By morning, Chesongoch had been reshaped. Farms had disappeared, homes were gone, and sections of the valley had collapsed.

CAPTION: Houses destroyed by the landslide, which left many families living along the affected path homeless.

For Jacob, the cause is clear. “When we assessed everything, we realised the forest is disappearing. This is what has brought this disaster,” he said.

He points to the escarpment above, once green, now stripped bare.

“When you look from above, it seems stable, but underneath, there is nothing holding the soil.”

Years of forest encroachment, farming along riverbanks and tree cutting weakened the slopes, leaving the land vulnerable to collapse during heavy rainfall.

“People have entered the forest, and slowly the land is giving way,” he said. 

The tragedy, however, prompted a far-reaching government intervention focused on both environmental restoration and long-term community resilience.

Interior Cabinet Secretary Kipchumba Murkomen in April unveiled the KSh14 billion Cherangany Hills Ecosystem Restoration for Livelihood Improvement, Sustainability and Harmony (CHERISH) Programme, a 10-year initiative targeting the rehabilitation of nearly 62,000 hectares within the degraded Cherangany ecosystem.

The programme seeks to restore critical water towers, rehabilitate fragile landscapes and support sustainable livelihoods for communities living around the forest ecosystem through a community-centred conservation model.

Murkomen has consistently maintained that environmental destruction is no longer just an ecological issue, but a growing security and development challenge, with climate-related disasters increasingly threatening lives, livelihoods and infrastructure across vulnerable regions.

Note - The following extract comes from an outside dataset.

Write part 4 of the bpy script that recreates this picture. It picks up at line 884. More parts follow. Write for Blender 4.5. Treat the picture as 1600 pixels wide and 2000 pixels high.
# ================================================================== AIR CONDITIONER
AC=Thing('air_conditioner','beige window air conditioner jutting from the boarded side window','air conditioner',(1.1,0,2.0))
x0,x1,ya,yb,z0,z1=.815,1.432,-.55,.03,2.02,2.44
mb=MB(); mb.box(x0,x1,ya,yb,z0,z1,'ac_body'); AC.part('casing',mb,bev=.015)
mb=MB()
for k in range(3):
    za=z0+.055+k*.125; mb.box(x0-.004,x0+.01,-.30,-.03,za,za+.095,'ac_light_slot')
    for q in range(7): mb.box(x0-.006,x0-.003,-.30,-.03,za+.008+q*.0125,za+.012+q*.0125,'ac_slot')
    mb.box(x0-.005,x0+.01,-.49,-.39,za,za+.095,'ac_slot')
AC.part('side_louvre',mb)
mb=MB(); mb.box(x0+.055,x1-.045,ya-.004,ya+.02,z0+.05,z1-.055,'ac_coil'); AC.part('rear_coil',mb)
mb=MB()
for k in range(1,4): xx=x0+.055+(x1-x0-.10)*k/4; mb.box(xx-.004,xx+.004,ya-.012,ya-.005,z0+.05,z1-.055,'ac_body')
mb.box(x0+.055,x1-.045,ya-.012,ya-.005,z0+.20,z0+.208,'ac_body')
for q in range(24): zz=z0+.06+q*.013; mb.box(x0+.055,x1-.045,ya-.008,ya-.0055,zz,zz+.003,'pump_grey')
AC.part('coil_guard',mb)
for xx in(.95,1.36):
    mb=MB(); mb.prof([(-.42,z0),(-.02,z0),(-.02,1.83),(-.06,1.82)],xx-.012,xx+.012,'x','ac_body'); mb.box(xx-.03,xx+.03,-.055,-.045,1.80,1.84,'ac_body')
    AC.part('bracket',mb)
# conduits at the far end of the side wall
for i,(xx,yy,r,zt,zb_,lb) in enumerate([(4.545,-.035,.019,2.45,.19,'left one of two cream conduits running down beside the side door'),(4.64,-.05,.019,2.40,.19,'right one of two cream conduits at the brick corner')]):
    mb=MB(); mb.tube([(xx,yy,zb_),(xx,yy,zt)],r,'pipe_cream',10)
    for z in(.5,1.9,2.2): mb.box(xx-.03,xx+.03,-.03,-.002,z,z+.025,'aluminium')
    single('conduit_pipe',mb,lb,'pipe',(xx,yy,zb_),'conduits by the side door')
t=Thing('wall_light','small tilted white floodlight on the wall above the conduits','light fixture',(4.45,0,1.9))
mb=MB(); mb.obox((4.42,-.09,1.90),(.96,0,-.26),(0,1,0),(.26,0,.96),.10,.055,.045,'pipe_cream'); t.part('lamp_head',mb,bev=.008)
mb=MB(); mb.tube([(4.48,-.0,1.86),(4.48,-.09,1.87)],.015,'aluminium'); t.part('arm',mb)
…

The CHERISH initiative is further aligned with President William Ruto’s national target of planting 15 billion trees as part of efforts to reverse deforestation, restore ecosystems and strengthen climate resilience countrywide.

As part of the rollout, Murkomen is expected to officially launch the CHERISH Programme in Kapyego, Marakwet East, on May 21, 2026, through a large-scale indigenous tree planting exercise alongside the Sengwer indigenous community, who have publicly embraced the initiative for placing local communities and indigenous knowledge at the centre of forest restoration efforts.

Speaking at the launch of CHERISH, Environment Cabinet Secretary Deborah Barasa said the programme will unlock “green jobs, agroforestry, carbon markets and climate finance” to support communities, especially youth and vulnerable groups.

Elgeyo-Marakwet Governor Wisely Rotich, on his part, described the region as a fragile ecosystem, saying the disaster must mark a turning point.

“Things will change,” he said.

Community members like Jacob say the solution is simple but urgent.

“The forest must be protected and strictly enforced,” he said. “We cannot continue like this.”

He added that restoration must go beyond tree planting to protecting rivers, springs and livelihoods downstream. “There is no Kerio Valley without Cherangany Hills.”

The Chesongoch landslide, which claimed at least 39 lives with others still missing, is now seen as one of Kenya’s most severe climate-induced disasters.

In Chesongoch, the lesson is clear: what happens in the uplands does not stay there, it flows downhill, shaping survival itself.